To being an "Us" for once instead of a "Them"

It has been a roller-coaster since my last blog.  Last weekend we had a weekend team that I will only mention briefly, because they were only here briefly.  They were a quiet group, but there was one 13 year old boy who blew me away.  He talked to us staff and interns with ease and was the first or sometimes only one to initiate conversation with the guys on the street.  When I got to talk to him and hear some of his personal story I was even more impressed at his attitude and initiative to come join us on church on the street.  He was a blessing over that tired weekend.

Last week with no team was fairly uneventful, but it was nice to sit down with friends or meet someone new and not have to worry about 40 students roaming around.  Wednesday Gary, the interns, and some of the volunteer staff and regulars at Retreat went to Six Flags.  Despite the record heat, it was a blast.  We shared rides together, told stories in line, laughed, and just had a great time together.  It did not feel like work (let's face it, it wasn't).  It was just a group of friends hanging out at an amusement park, enjoying summer; never-mind the mix of nationalities, races, socioeconomic status, or backgrounds represented.  Gary seemed to love it even though we couldn't get him to go on but 2 rides.

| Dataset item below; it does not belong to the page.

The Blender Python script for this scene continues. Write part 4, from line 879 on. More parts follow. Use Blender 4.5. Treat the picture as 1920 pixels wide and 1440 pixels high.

Speaking of Gary, he gave the lesson at St. Paul's this past Sunday.  The message was great--based out of John 15 (one of my favorite chapters) but really hitting the whole Bible.  He spoke about abiding in God, seeking him and letting him rule your life instead of anything else.  One line that stuck with me went something like, "We are satisfied to have a savior but we don't want a Lord." It reminded me of what we just read, Discipleship by Dietrich Bonhoeffer. In the beginning especially Bonhoeffer talks about cheap grace: how we will all jump on board for a God that will rescue us, but we are not then willing to devote ourselves to simple obedience to him, to let him rule over us.  It's something I'm still greatly struggling with. Besides the message, I really enjoyed Sunday in seeing who came to support Gary.  Again people of all backgrounds, some differing beliefs, but all dressed up to worship the same God and to encourage a friend.

Today was the first day with our last mission team, the team from Lauren's home church.  They have been wonderful so far. They are here for an extra day so we had them do some things for partner ministries that we don't usually get a chance to work with.  But this meant I did not know at all what the day was going to look like.  Things kept changing and certain things took much longer and hit an obstacle that we hadn't anticipated but overall it went well.  Even though I knew it would be fine and could have gone much MUCH worse, in the moment I was getting quite frustrated and anxious that we didn't have enough to do, or that plans were changing constantly.  Plus we got caught in some serious rain after some time on the street this evening.  A verse that has been following me around this week (and my whole life) is Matthew 6:25-34 about not worrying.  I know it does no good, but I do it anyway, and the world is all about worrying.  What are we going to do after college? How am I going to make money? What if this or that happens?  I always struggle with insurance and savings.  How do we act as responsible stewards but not rely on earthly goods and worry about the future? I don't know and I have digressed a bit into deeper water.  Today was simply a good lesson for me on flexibility and faith.